The Help by Kathryn Stockett


I finished reading this book the other day and was actually disappointed that it ended. I laughed and cheered out loud. What an amazing read!! The book grabbed you from the first page and you find yourself move smoothly through the entire book.

The novel is told from the perspective of three characters: Aibileen Clark, a middle-aged African-American maid who has spent her life raising white children and has recently lost her only son; Minny Jackson, an African-American maid who has often offended her employers despite her family's struggles with money and her desperate need for jobs; and Eugenia "Skeeter" Phelan, a young white woman who has recently moved back home after graduating college to find out her childhood maid has mysteriously disappeared. These three stories intertwine to explain how life in Jackson, Mississippi revolves around "the help."

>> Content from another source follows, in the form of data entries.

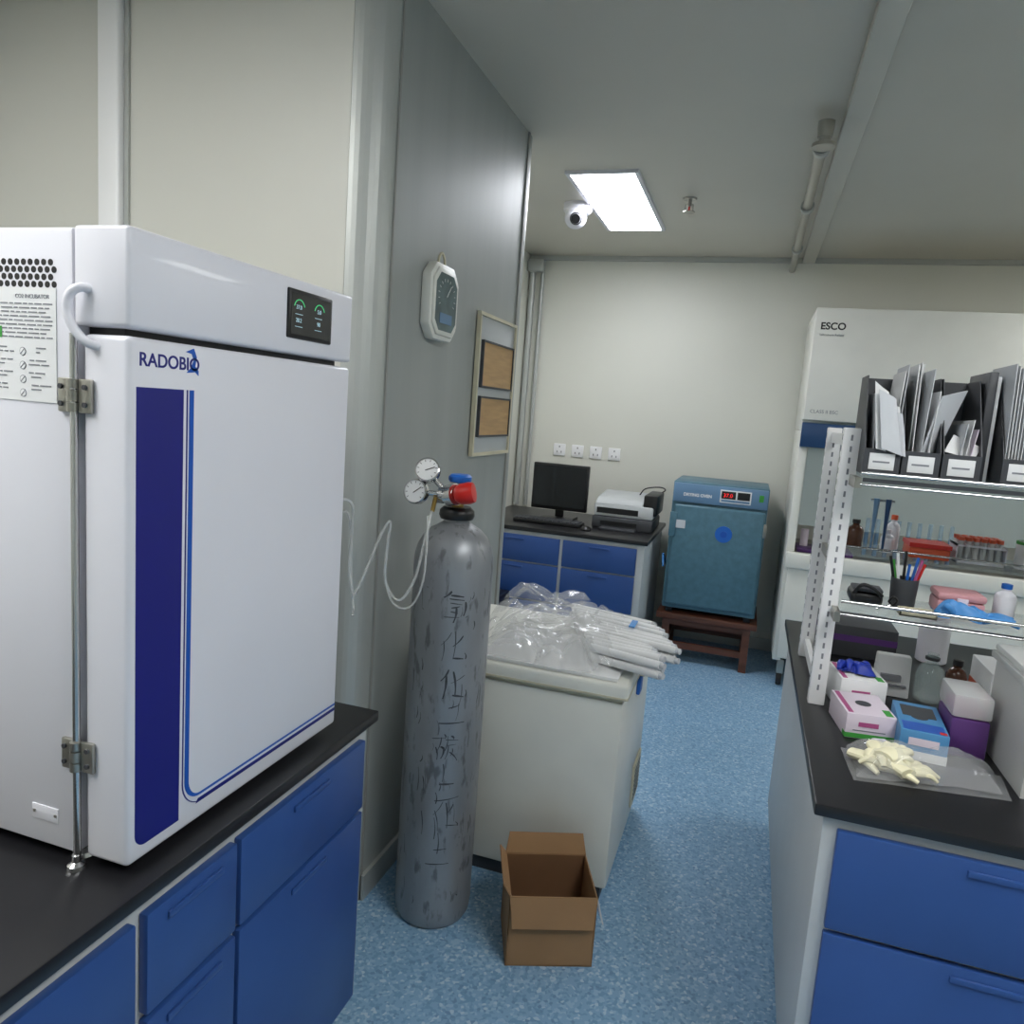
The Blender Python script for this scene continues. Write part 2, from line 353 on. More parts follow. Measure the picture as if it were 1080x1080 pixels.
# ---------------------------------------------------------------- incubator (left)
g=group('co2_incubator',(-1.1,1.04,0.80))
X=-0.77
box('body',g,-1.40,-0.862,0.765,1.315,0.815,1.69,M['white'],0.005)
box('header',g,-0.861,X,0.765,1.315,1.566,1.693,M['white'],0.006,3)
box('door',g,-0.846,X,0.765,1.315,0.816,1.556,M['white'],0.008,4)
box('gasket',g,-0.8615,-0.8465,0.785,1.30,0.85,1.55,M['dgrey'])
box('door_gap',g,-0.86,-0.80,0.79,1.305,1.5555,1.567,M['blk'])
rod('hinge_pin',g,(-0.8545,0.7595,0.82),(-0.8545,0.7595,1.555),0.005,M['chrome'])
for k,z0 in enumerate((1.452,0.948)):
    box('hinge_leaf_a_%d'%k,g,-0.882,-0.862,0.7585,0.7648,z0,z0+0.045,M['steel'],0.002)
    box('hinge_leaf_b_%d'%k,g,-0.847,-0.825,0.7585,0.7648,z0,z0+0.045,M['steel'],0.002)
    rods('knuckles_%d'%k,g,[((-0.8545,0.758,z0+0.001),(-0.8545,0.758,z0+0.013),0.0078),((-0.8545,0.758,z0+0.015),(-0.8545,0.758,z0+0.03),0.0078),((-0.8545,0.758,z0+0.032),(-0.8545,0.758,z0+0.044),0.0078)],M['steel'],16)
    rods('screws_%d'%k,g,[((x,0.7555,z0+z),(x,0.7595,z0+z),0.0035) for x in (-0.875,-0.834) for z in (0.011,0.034)],M['dgrey'],12)
for k,(x,y) in enumerate([(-0.875,0.79),(-0.875,1.29),(-1.36,0.79),(-1.36,1.29)]):
    lathe('foot_%d'%k,g,[(0,0),(0.018,0),(0.016,0.006),(0.007,0.01),(0.007,0.018),(0,0.018)],(x,y,0.8002),M['chrome'],24)
lathe('pin_foot',g,[(0,0),(0.013,0),(0.012,0.006),(0.006,0.01),(0.006,0.02),(0,0.022)],(-0.8545,0.7575,0.8002),M['chrome'],24)
tube('hose_handle',g,[(-0.834,0.768,1.612),(-0.840,0.757,1.613),(-0.849,0.75,1.604),(-0.852,0.748,1.585),(-0.844,0.75,1.562),(-0.830,0.756,1.545),(-0.820,0.768,1.54)],0.0060,M['white'],14)
e=0.0006
def xs(name,y0,y1,z0,z1,m,rad=0.0,ex=0):
    pts=[(y0,z1),(y0,z0+rad)]+[(y0+rad-rad*math.cos(a),z0+rad-rad*math.sin(a)) for a in [math.radians(k) for k in range(10,90,10)]] +[(y0+rad,z0),(y1,z0),(y1,z1)] if rad else [(y0,z1),(y0,z0),(y1,z0),(y1,z1)]
    return prism(name,g,pts,'x',X-0.001,X+e+ex,m)
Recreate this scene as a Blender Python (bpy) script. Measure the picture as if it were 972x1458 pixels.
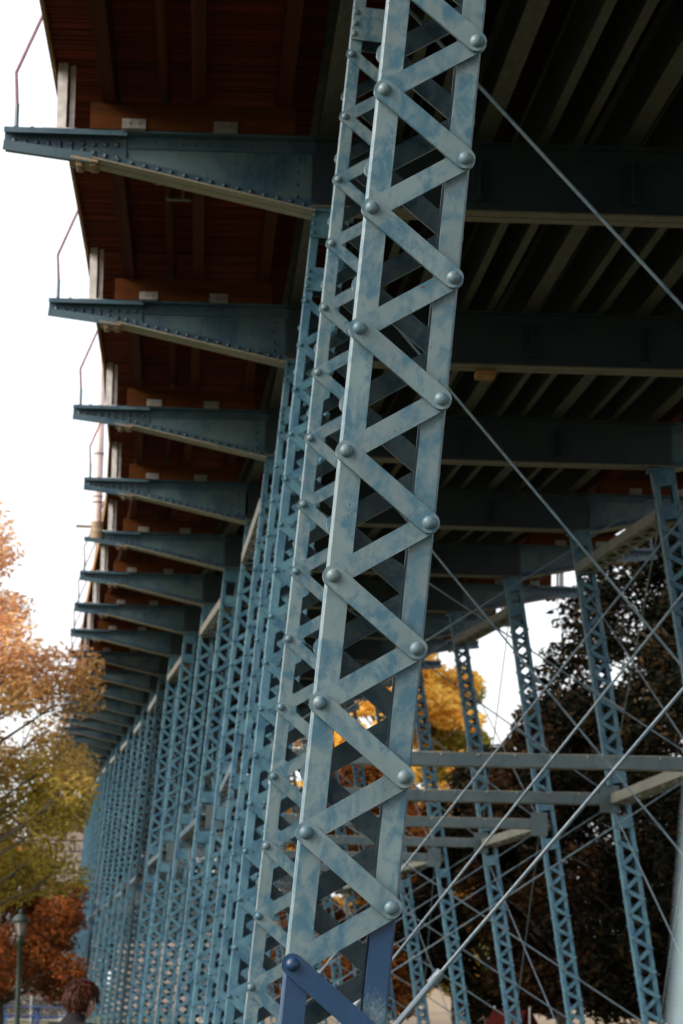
import bpy, math, random
import numpy as np
from mathutils import Matrix, Vector
SC = bpy.context.scene
for o in list(bpy.data.objects): bpy.data.objects.remove(o)
rnd = random.Random(7); nrng = np.random.default_rng(11)
R = math.radians; PI = math.pi

# ---------------------------------------------------------------- camera
FPX = 3632.67
cam_d = bpy.data.cameras.new('camera'); cam = bpy.data.objects.new('camera', cam_d); SC.collection.objects.link(cam)
right = Vector((0.99918, -0.03789, 0.0146)); up = Vector((-0.02124, -0.18129, 0.9832)); fwd = Vector((0.03461, 0.9827, 0.18195))
M = Matrix((right, up, -fwd)).transposed().to_4x4(); M.translation = Vector((-0.4215, -4.8967, 1.65))
cam.matrix_world = M
cam_d.sensor_fit = 'VERTICAL'; cam_d.sensor_height = 36.0; cam_d.lens = 36.0 * FPX / 1458
cam_d.clip_start = 0.02; cam_d.clip_end = 3000
cam_d.dof.use_dof = True; cam_d.dof.focus_distance = 4.95; cam_d.dof.aperture_fstop = 15.0
SC.camera = cam

# ---------------------------------------------------------------- sky, sun, exposure
SUN_EL, SUN_AZ = R(34), R(-114)            # azimuth from +Y, clockwise
w = bpy.data.worlds.new("World"); SC.world = w; w.use_nodes = True
nt = w.node_tree; bg = nt.nodes['Background']
sky = nt.nodes.new('ShaderNodeTexSky'); sky.sky_type = 'NISHITA'; sky.sun_disc = False
sky.sun_elevation = SUN_EL; sky.sun_rotation = SUN_AZ; sky.air_density = 1.0; sky.dust_density = 8.0; sky.ozone_density = 1.0
# even white cloud cover over the whole dome
cl = nt.nodes.new('ShaderNodeMix'); cl.data_type = 'RGBA'; cl.inputs[0].default_value = 0.75; cl.inputs[7].default_value = (2.2, 2.22, 2.25, 1)
nt.links.new(sky.outputs[0], cl.inputs[6]); nt.links.new(cl.outputs[2], bg.inputs[0]); bg.inputs[1].default_value = 0.15
sl = bpy.data.lights.new('sun', 'SUN'); so = bpy.data.objects.new('sun', sl); SC.collection.objects.link(so)
sl.energy = 0.8; sl.angle = R(35); sl.color = (1.0, 0.95, 0.87)
sd = Vector((math.sin(SUN_AZ) * math.cos(SUN_EL), math.cos(SUN_AZ) * math.cos(SUN_EL), math.sin(SUN_EL)))
so.rotation_euler = (-sd).to_track_quat('-Z', 'Y').to_euler()
SC.view_settings.view_transform = 'Standard'; SC.view_settings.look = 'None'; SC.view_settings.gamma = 1.0
SC.view_settings.exposure = 2.1

# ---------------------------------------------------------------- materials
def new_mat(name):
    m = bpy.data.materials.new(name); m.use_nodes = True
    return m, m.node_tree, m.node_tree.nodes['Principled BSDF']
def N(t, kind, **kw):
    n = t.nodes.new(kind)
    for k, v in kw.items(): setattr(n, k, v)
    return n
def ramp(t, stops, fac):
    r = N(t, 'ShaderNodeValToRGB'); e = r.color_ramp.elements
    while len(e) < len(stops): e.new(0.5)
    for el, (p, c) in zip(e, stops): el.position = p; el.color = (*c, 1)
    t.links.new(fac, r.inputs[0]); return r.outputs[0]
def mixc(t, a, b, f):
    n = N(t, 'ShaderNodeMix', data_type='RGBA')
    for i, v in ((6, a), (7, b), (0, f)):
        if isinstance(v, (tuple, float, int)): n.inputs[i].default_value = (*v, 1) if isinstance(v, tuple) else v
        else: t.links.new(v, n.inputs[i])
    return n.outputs[2]
def coords(t, scale=(1, 1, 1), rand=True):
    tc = N(t, 'ShaderNodeTexCoord'); mp = N(t, 'ShaderNodeMapping'); mp.inputs[3].default_value = scale
    t.links.new(tc.outputs['Object'], mp.inputs[0])
    if rand:
        oi = N(t, 'ShaderNodeObjectInfo'); mu = N(t, 'ShaderNodeMath', operation='MULTIPLY'); mu.inputs[1].default_value = 53.0
        t.links.new(oi.outputs['Random'], mu.inputs[0]); t.links.new(mu.outputs[0], mp.inputs[1])
    return mp.outputs[0]
def noise(t, vec, scale, detail=4, rough=0.55, dist=0.0):
    n = N(t, 'ShaderNodeTexNoise'); n.inputs['Scale'].default_value = scale; n.inputs['Detail'].default_value = detail
    n.inputs['Roughness'].default_value = rough; n.inputs['Distortion'].default_value = dist
    t.links.new(vec, n.inputs['Vector']); return n.outputs[0]
def bump(t, h, bsdf, strength=0.2, dist=0.002):
    b = N(t, 'ShaderNodeBump'); b.inputs[0].default_value = strength; b.inputs[1].default_value = dist
    t.links.new(h, b.inputs['Height']); t.links.new(b.outputs[0], bsdf.inputs['Normal'])

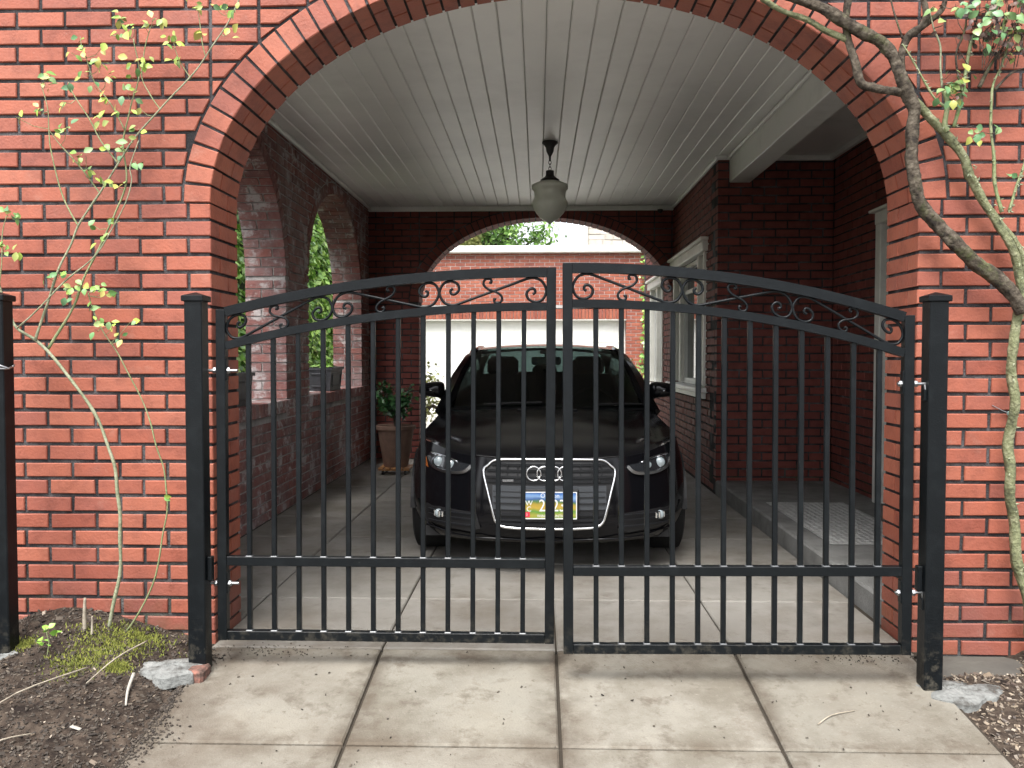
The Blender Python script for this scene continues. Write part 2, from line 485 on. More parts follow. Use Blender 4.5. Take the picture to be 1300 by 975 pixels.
class Wall:
    """a brick wall: a mortar core and bricks standing proud of it. U runs along the face, D into the wall."""
    def __init__(s, O, U, D, mats, thick=.33, course=.0762, module=.2145, jt=.0145, jz=.0150, proud=.009):
        s.O, s.U, s.D = Vector(O), Vector(U), Vector(D)
        s.bm, s.mm = mats
        s.t, s.c, s.m, s.jt, s.jz, s.pr = thick, course, module, jt, jz, proud
        s.bricks = []
        s.arcs = []
        s.core = MB()

    def w(s, u, d, z):
        return s.O + s.U * u + s.D * d + Vector((0, 0, z))

    def lay(s, u0, u1, z0, z1, holes=(), phase=0.0, skip=None, corner0=0.0):
        pr = s.pr
        # ---- mortar core, cut in strips along u
        cuts = {u0, u1}
        for h in holes:
            A = h['a'] + pr
            if h['b'] > 0:
                for i in range(33):
                    cuts.add(h['uc'] - A * math.cos(math.pi * i / 32))
            else:
                cuts.update((h['uc'] - A, h['uc'] + A))
        cuts = sorted(x for x in cuts if u0 <= x <= u1)

        def top(h, u):
            A, B = h['a'] + pr, h['b'] + pr
            q = (u - h['uc']) / A
            return h['zs'] + (B * math.sqrt(max(0, 1 - q * q)) if h['b'] > 0 else pr)

        def strip(ua, za0, za1, ub, zb0, zb1):
            vs = [s.w(ua, pr, za0), s.w(ub, pr, zb0), s.w(ub, pr, zb1), s.w(ua, pr, za1)]
            vs += [s.w(ua, s.t, za0), s.w(ub, s.t, zb0), s.w(ub, s.t, zb1), s.w(ua, s.t, za1)]
            s.core.add(vs, [(0, 1, 2, 3), (7, 6, 5, 4), (0, 4, 5, 1), (3, 2, 6, 7), (0, 3, 7, 4), (1, 5, 6, 2)])
        for ua, ub in zip(cuts[:-1], cuts[1:]):
            um = (ua + ub) / 2
            hh = [h for h in holes if abs(um - h['uc']) < h['a'] + pr]
            if not hh:
                strip(ua, z0, z1, ub, z0, z1)
            else:
                h = hh[0]
                strip(ua, top(h, ua), z1, ub, top(h, ub), z1)
                if h['zb'] > z0:
                    strip(ua, z0, h['zb'] - pr, ub, z0, h['zb'] - pr)
        # ---- courses
        k = 0
        z = z0
        while z < z1 - .02:
            za, zb = z + s.jz / 2, min(z + s.c - s.jz / 2, z1)
            hs = [h for h in holes if z + s.c > h['zb'] - h.get('sill', 0) + .005 and z < h['zs'] + h['b'] + h.get('ring', 0) + s.jt]
            segs = []
            edges = [u0] + sorted(h['uc'] for h in hs) + [u1]
            shs = sorted(hs, key=lambda h: h['uc'])
            for i in range(len(edges) - 1):
                lo, hi = edges[i], edges[i + 1]
                if i > 0:
                    h = shs[i - 1]
                    segs.append((h['uc'] + h['a'], hi, 1, lo))
                else:
                    h = shs[0] if shs else None
                    segs.append((h['uc'] - h['a'] if h else u0 + phase, hi if h is None else lo, -1 if h else 0, lo))
            for anchor, lim, side, lo in segs:
                rects = []
                off = s.m / 2 if k % 2 else 0.0
                if side == 1:
                    x = anchor - (0 if not off else s.m / 2)
                    if off:
                        rects.append((anchor, anchor + s.m / 2 - s.jt, True)); x = anchor + s.m / 2
                    else:
                        rects.append((anchor, anchor + s.m - s.jt, True)); x = anchor + s.m
                    while x < lim:
                        rects.append((x, min(x + s.m - s.jt, lim), False)); x += s.m
                    if hs:      # above the springing the course runs in over the arch
                        x = anchor - s.jt
                        while x > lo:
                            rects.append((x - s.m + s.jt, x, False)); x -= s.m
                elif side == -1:
                    w0 = s.m / 2 - s.jt if off else s.m - s.jt
                    rects.append((anchor - w0, anchor, True)); x = anchor - w0 - s.jt
                    while x > u0:
                        rects.append((max(x - s.m + s.jt, u0), x, False)); x -= s.m
                    x = anchor + s.jt
                    while x < edges[1]:
                        rects.append((x, x + s.m - s.jt, False)); x += s.m
                else:
                    x = u0 - off + phase % s.m - s.m
                    while x < u1:
                        if x + s.m > u0: rects.append((max(x, u0), min(x + s.m - s.jt, u1), False))
                        x += s.m
                for a, b, jamb in rects:
                    if b - a < .02: continue
                    poly = [(a, za), (b, za), (b, zb), (a, zb)]
                    isj = False
                    ok = True
                    for h in hs:
                        zc, uc = (za + zb) / 2, (a + b) / 2
                        if zc > h['zs'] and h['b'] > 0:
                            g = h.get('ring', 0) + s.jt
                            A, B = h['a'] + g, h['b'] + g
                            fv = [((u - h['uc']) / A) ** 2 + ((zz - h['zs']) / B) ** 2 for u, zz in poly]
                            if min(fv) >= 1: continue
                            if max(fv) <= 1: ok = False; break
                            # the curve's point nearest the brick's outer corner
                            th = math.atan2((zc - h['zs']) / B, (uc - h['uc']) / A)
                            for _ in range(3):
                                p = (h['uc'] + A * math.cos(th), h['zs'] + B * math.sin(th))
                                zc2 = min(max(p[1], za), zb)
                                sv = math.asin(max(-1, min(1, (zc2 - h['zs']) / B)))
                                th = sv if uc > h['uc'] else math.pi - sv
                            p = (h['uc'] + A * math.cos(th), h['zs'] + B * math.sin(th))
                            poly = clip_half(poly, p, (math.cos(th) / A, math.sin(th) / B))
                        else:
                            if a < h['uc'] + h['a'] - 1e-4 and b > h['uc'] - h['a'] + 1e-4 and zc > h['zb'] - h.get('sill', 0):
                                if uc > h['uc']: poly = clip_half(poly, (h['uc'] + h['a'], 0), (1, 0))
                                else: poly = clip_half(poly, (h['uc'] - h['a'], 0), (-1, 0))
                            elif jamb and zc > h['zb']:
                                isj = isj or abs(a - h['uc'] - h['a']) < 1e-3 or abs(b - h['uc'] + h['a']) < 1e-3
                        if len(poly) < 3 or area(poly) < 6e-4: ok = False; break
                    if not ok: continue
                    if skip and skip((a + b) / 2, (za + zb) / 2): continue
                    d1 = corner0 if corner0 and a < u0 + 1e-3 else .04
                    if isj:
                        d1 = .2 if k % 2 else .1
                        j = b if any(abs(b - h['uc'] + h['a']) < 1e-3 for h in hs) else a
                        sg = -1 if j == b else 1
                        q = [(j, za), (j + sg * .085, za), (j + sg * .085, zb), (j, zb)]
                        if s.t - d1 - s.jt > .03:
                            s.bricks.append((q, d1 + s.jt, s.t, 'reveal'))
                    s.bricks.append((poly, 0, d1, 'face'))
            z += s.c
            k += 1
        # ---- arch rings, sills
        for h in holes:
            ring = h.get('ring', 0)
            if ring and h['b'] > 0:
                n = 400
                a, b = h['a'], h['b']
                th = [math.pi * i / n for i in range(n + 1)]
                pts = [(a * math.cos(t), b * math.sin(t)) for t in th]
                ln = [0]
                for p, q in zip(pts[:-1], pts[1:]): ln.append(ln[-1] + math.dist(p, q))
                cnt = max(8, round(ln[-1] / (s.c + .001)))

                def at(l, off):
                    t = np.interp(l, ln, th)
                    nx, nz = math.cos(t) / a, math.sin(t) / b
                    m_ = math.hypot(nx, nz)
                    return (h['uc'] + a * math.cos(t) + off * nx / m_, h['zs'] + b * math.sin(t) + off * nz / m_)
                st = ln[-1] / cnt
                for i in range(cnt):
                    l0, l1 = i * st + .006, (i + 1) * st - .006
                    q = [at(l0, 0), at(l0, ring), at(l1, ring), at(l1, 0)]
                    d1 = .2 if i % 2 else .1
                    s.arcs.append((q, 0, d1, 'face'))
                    s.arcs.append((q, d1 + s.jt, s.t, 'reveal'))
            if h.get('sill', 0):
                hgt = h['sill']
                x = h['uc'] - h['a'] + .004
                while x < h['uc'] + h['a'] - .02:
                    q = [(x, h['zb'] - hgt + s.jz), (min(x + .062, h['uc'] + h['a']), h['zb'] - hgt + s.jz),
                         (min(x + .062, h['uc'] + h['a']), h['zb']), (x, h['zb'])]
                    s.arcs.append((q, -.025, .2, 'sill'))
                    x += .0735
        return s

    def solid(s, mb, br, c=None, jit=True):
        poly, d0, d1, kind = br
        cu = sum(p[0] for p in poly) / len(poly); cz = sum(p[1] for p in poly) / len(poly)
        k = len(poly)
        ch = .0035 if kind != 'reveal' else 0
        c = c if c is not None else Vector((0, 0, 0))
        j = rnd.uniform(-.0018, .0018) if jit and kind == 'face' else 0
        if kind == 'face': poly = [(u + rnd.uniform(-.0013, .0013), z + rnd.uniform(-.0013, .0013)) for u, z in poly]
        rings = []
        if ch:
            r0 = []
            for u, z in poly:
                du, dz = cu - u, cz - z
                L = math.hypot(du, dz) or 1
                r0.append((u + (ch if du > 0 else -ch), z + (ch if dz > 0 else -ch)))
            rings.append([s.w(u, d0 + j, z) - c for u, z in r0])
            rings.append([s.w(u, d0 + j + ch, z) - c for u, z in poly])
        else:
            rings.append([s.w(u, d0, z) - c for u, z in poly])
        rings.append([s.w(u, d1, z) - c for u, z in poly])
        vs = [p for r in rings for p in r]
        fs = [tuple(range(k))]
        for i in range(len(rings) - 1):
            for q in range(k):
                a, b = i * k + q, i * k + (q + 1) % k
                fs.append((a, b, b + k, a + k))
        mb.add(vs, fs)

    def finish(s, parent, n_ind, vis, part=None, core_name='mortar', arch_name='arch', stuff='brickwork', ind_arc=150):
        """parent: the wall; its bricks become its children, the arch bricks children of a part named arch"""
        mo = s.core.build(core_name, s.mm, parent)
        piece_parent = parent if part is None else part
        for lst, nm, lim in ((s.bricks, 'brick', n_ind), (s.arcs, 'arch_brick', ind_arc)):
            if not lst: continue
            sc = []
            for b in lst:
                poly, d0, d1, kind = b
                cu = sum(p[0] for p in poly) / len(poly); cz = sum(p[1] for p in poly) / len(poly)
                p = s.w(cu, (d0 + d1) / 2 if kind == 'reveal' else d0, cz)
                v = vis(p)
                sc.append((0 if v else 1, (p - EYE).length / math.sqrt(area(poly)), b, p))
            sc.sort(key=lambda e: (e[0], e[1]))
            par = piece_parent
            rest = MB()
            cnt = 0
            for e in sc:
                if e[0] == 0 and cnt < lim:
                    cnt += 1
                    poly, d0, d1, kind = e[2]
                    p = e[3]
                    key = (tuple(s.U), tuple(s.D), s.bm.name, round(d0, 4), round(d1, 4), kind,
                           tuple((round((q[0] - poly[0][0]) * 2000), round((q[1] - poly[0][1]) * 2000)) for q in poly), rnd.randrange(6))
                    me = CACHE.get(key)
                    if me is None:
                        mb = MB(); s.solid(mb, e[2], p)
                        me = mb.mesh(nm, s.bm)
                        CACHE[key] = me
                    bo = link(nm, me, par, p)
                    if kind == 'face' and nm == 'brick':
                        bo.rotation_euler = Matrix.Rotation(R(rnd.gauss(0, .35)), 3, s.D).to_euler()
                else:
                    s.solid(rest, e[2])
            if rest.f:
                o = rest.build(stuff if nm == 'brick' else stuff + '_arch', s.bm, par)
                o['kind'] = 'stuff'
        return mo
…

It is written with a wonderfully humorous flair. You'll spend half the book wondering what the "Terrible Awful" is and you will laugh so hard when you finally find out what it is. The Help touches on the civil rights movement of the 1960s from the perspective of three different women in Mississippi, the center of racial division in the country. The author speaks through these women with surprising perceptiveness and understanding of her subject matter. You find out at the end of the book that she grew up in the area she writes about with a black maid as part of her daily life. Highly recommend! Well worth the read!